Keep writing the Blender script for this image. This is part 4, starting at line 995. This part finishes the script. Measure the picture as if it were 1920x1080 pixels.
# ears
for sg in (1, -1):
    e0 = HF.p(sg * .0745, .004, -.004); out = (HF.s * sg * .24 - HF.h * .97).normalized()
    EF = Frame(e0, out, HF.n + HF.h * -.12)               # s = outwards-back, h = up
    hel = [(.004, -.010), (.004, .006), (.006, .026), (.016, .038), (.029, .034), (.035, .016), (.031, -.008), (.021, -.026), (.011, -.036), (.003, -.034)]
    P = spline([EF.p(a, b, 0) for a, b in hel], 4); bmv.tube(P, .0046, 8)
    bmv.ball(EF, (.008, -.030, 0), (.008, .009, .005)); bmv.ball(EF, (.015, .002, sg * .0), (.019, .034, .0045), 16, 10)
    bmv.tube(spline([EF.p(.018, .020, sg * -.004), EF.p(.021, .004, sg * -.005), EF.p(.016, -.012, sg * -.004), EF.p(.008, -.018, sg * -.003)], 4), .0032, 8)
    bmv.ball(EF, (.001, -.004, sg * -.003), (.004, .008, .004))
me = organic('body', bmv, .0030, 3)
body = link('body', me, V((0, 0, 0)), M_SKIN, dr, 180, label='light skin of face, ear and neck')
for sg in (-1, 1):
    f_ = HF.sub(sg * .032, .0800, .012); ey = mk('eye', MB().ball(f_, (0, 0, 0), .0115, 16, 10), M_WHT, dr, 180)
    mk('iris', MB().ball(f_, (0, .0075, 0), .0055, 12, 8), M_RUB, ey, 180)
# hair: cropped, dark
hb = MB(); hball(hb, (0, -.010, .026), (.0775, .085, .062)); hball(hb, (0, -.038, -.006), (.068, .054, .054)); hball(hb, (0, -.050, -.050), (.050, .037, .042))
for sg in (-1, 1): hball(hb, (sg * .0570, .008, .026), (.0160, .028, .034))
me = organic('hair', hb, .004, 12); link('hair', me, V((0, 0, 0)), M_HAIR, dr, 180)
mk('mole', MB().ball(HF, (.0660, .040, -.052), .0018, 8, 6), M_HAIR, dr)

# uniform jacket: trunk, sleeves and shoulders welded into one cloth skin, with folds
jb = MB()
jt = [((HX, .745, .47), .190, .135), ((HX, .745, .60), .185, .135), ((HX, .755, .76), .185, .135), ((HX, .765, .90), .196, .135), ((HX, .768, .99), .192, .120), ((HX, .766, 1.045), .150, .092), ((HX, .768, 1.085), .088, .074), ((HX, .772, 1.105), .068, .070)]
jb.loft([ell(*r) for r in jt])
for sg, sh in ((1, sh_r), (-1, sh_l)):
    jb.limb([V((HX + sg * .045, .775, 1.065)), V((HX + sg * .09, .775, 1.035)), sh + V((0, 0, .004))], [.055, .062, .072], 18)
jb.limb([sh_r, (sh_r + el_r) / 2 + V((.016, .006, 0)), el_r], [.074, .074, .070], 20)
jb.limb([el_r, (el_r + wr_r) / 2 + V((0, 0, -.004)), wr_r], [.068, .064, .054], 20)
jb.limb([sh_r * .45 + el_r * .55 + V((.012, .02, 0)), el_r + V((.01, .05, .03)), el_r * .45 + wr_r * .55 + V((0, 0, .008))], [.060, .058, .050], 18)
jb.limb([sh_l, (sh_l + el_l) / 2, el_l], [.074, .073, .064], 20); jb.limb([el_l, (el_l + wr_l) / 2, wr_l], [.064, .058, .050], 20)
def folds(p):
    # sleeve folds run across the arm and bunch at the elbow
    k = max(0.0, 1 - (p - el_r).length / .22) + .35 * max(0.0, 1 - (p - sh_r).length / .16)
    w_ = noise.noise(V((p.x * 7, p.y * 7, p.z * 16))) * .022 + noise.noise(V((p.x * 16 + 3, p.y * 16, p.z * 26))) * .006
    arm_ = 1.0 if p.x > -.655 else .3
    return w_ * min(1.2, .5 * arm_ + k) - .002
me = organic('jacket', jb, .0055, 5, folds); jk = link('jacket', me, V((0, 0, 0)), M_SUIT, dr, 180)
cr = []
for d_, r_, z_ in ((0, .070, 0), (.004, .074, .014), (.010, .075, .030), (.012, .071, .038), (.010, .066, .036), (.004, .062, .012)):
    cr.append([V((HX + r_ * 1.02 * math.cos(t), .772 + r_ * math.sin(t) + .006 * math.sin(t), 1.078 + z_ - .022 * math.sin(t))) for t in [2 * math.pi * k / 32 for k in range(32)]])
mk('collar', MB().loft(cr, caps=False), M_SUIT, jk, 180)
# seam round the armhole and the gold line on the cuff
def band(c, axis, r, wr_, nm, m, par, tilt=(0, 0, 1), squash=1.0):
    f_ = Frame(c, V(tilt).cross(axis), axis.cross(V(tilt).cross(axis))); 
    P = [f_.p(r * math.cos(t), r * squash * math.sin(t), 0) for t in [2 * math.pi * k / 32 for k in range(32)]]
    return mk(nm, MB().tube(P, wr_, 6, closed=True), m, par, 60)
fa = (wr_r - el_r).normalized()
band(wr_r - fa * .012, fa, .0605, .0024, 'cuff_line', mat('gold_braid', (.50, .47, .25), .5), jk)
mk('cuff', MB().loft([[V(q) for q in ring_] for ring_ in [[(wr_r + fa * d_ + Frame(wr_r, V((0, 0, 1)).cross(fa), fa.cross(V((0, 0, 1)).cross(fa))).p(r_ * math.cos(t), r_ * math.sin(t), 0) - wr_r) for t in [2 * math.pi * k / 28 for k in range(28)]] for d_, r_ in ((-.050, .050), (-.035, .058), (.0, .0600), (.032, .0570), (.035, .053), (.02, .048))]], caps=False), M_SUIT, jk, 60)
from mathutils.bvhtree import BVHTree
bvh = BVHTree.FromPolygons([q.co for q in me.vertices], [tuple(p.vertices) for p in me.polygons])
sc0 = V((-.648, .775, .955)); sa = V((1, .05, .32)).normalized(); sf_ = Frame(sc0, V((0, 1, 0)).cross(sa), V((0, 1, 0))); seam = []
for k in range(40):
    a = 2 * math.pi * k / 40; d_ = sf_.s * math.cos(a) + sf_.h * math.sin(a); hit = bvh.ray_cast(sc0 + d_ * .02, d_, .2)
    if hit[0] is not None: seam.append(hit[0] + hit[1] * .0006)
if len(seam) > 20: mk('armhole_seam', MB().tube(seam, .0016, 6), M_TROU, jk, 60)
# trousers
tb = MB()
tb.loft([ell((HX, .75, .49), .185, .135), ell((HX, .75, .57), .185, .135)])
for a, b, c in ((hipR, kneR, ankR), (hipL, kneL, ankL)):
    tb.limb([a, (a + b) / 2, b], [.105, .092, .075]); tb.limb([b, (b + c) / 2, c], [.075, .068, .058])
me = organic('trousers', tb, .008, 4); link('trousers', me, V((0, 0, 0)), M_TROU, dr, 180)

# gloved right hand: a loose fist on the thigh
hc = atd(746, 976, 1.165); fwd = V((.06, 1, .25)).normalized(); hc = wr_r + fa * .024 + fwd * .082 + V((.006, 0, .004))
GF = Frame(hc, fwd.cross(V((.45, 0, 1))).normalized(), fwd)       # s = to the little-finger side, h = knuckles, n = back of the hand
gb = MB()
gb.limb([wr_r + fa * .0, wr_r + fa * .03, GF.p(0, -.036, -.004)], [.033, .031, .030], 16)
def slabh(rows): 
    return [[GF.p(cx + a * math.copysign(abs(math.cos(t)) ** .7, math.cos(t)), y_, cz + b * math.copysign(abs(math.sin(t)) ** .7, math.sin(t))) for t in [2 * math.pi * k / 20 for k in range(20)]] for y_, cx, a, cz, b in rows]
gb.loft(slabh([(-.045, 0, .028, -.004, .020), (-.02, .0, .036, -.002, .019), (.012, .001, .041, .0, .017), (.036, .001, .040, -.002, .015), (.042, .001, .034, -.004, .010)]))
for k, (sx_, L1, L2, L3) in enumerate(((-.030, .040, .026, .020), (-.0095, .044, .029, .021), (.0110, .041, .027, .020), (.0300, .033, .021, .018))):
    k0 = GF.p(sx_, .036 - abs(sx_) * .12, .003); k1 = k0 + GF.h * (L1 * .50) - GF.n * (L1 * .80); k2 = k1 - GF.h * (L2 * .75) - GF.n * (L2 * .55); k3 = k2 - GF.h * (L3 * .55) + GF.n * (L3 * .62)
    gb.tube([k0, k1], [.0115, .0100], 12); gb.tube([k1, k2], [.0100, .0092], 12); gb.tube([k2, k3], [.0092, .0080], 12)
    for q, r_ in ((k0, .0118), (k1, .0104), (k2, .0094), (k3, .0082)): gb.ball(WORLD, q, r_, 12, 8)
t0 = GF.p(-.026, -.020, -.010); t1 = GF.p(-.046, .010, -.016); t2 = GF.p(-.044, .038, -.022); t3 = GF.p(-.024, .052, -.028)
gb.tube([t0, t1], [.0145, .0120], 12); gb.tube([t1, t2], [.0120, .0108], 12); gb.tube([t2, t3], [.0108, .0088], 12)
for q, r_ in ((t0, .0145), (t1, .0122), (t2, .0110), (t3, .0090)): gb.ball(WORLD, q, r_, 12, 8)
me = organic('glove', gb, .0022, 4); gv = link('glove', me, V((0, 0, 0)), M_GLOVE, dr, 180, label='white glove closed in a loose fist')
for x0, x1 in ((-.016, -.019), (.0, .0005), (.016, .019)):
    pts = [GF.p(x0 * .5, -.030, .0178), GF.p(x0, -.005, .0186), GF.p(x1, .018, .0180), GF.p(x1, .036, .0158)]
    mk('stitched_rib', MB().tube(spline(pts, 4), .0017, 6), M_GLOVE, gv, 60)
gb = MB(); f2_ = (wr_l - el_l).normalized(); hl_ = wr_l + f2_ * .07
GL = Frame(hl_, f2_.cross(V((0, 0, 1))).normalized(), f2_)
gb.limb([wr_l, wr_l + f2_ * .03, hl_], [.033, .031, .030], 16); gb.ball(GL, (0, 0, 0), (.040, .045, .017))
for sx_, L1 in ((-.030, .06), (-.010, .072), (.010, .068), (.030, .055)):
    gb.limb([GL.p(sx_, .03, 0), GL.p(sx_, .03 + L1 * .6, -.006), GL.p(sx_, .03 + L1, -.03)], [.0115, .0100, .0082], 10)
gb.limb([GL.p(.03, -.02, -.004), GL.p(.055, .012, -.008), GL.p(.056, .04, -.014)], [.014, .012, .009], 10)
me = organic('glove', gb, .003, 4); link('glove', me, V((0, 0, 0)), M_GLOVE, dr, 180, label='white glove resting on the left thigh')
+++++
• [DIRECTION] Set down, exactly as written, each line of the data from its opening line through the one containing "6), M_HAIR, dr)". Output nothing more.

• [RESPONSE TO THE EXERCISE]
Keep writing the Blender script for this image. This is part 4, starting at line 995. This part finishes the script. Measure the picture as if it were 1920x1080 pixels.
# ears
for sg in (1, -1):
    e0 = HF.p(sg * .0745, .004, -.004); out = (HF.s * sg * .24 - HF.h * .97).normalized()
    EF = Frame(e0, out, HF.n + HF.h * -.12)               # s = outwards-back, h = up
    hel = [(.004, -.010), (.004, .006), (.006, .026), (.016, .038), (.029, .034), (.035, .016), (.031, -.008), (.021, -.026), (.011, -.036), (.003, -.034)]
    P = spline([EF.p(a, b, 0) for a, b in hel], 4); bmv.tube(P, .0046, 8)
    bmv.ball(EF, (.008, -.030, 0), (.008, .009, .005)); bmv.ball(EF, (.015, .002, sg * .0), (.019, .034, .0045), 16, 10)
    bmv.tube(spline([EF.p(.018, .020, sg * -.004), EF.p(.021, .004, sg * -.005), EF.p(.016, -.012, sg * -.004), EF.p(.008, -.018, sg * -.003)], 4), .0032, 8)
    bmv.ball(EF, (.001, -.004, sg * -.003), (.004, .008, .004))
me = organic('body', bmv, .0030, 3)
body = link('body', me, V((0, 0, 0)), M_SKIN, dr, 180, label='light skin of face, ear and neck')
for sg in (-1, 1):
    f_ = HF.sub(sg * .032, .0800, .012); ey = mk('eye', MB().ball(f_, (0, 0, 0), .0115, 16, 10), M_WHT, dr, 180)
    mk('iris', MB().ball(f_, (0, .0075, 0), .0055, 12, 8), M_RUB, ey, 180)
# hair: cropped, dark
hb = MB(); hball(hb, (0, -.010, .026), (.0775, .085, .062)); hball(hb, (0, -.038, -.006), (.068, .054, .054)); hball(hb, (0, -.050, -.050), (.050, .037, .042))
for sg in (-1, 1): hball(hb, (sg * .0570, .008, .026), (.0160, .028, .034))
me = organic('hair', hb, .004, 12); link('hair', me, V((0, 0, 0)), M_HAIR, dr, 180)
mk('mole', MB().ball(HF, (.0660, .040, -.052), .0018, 8, 6), M_HAIR, dr)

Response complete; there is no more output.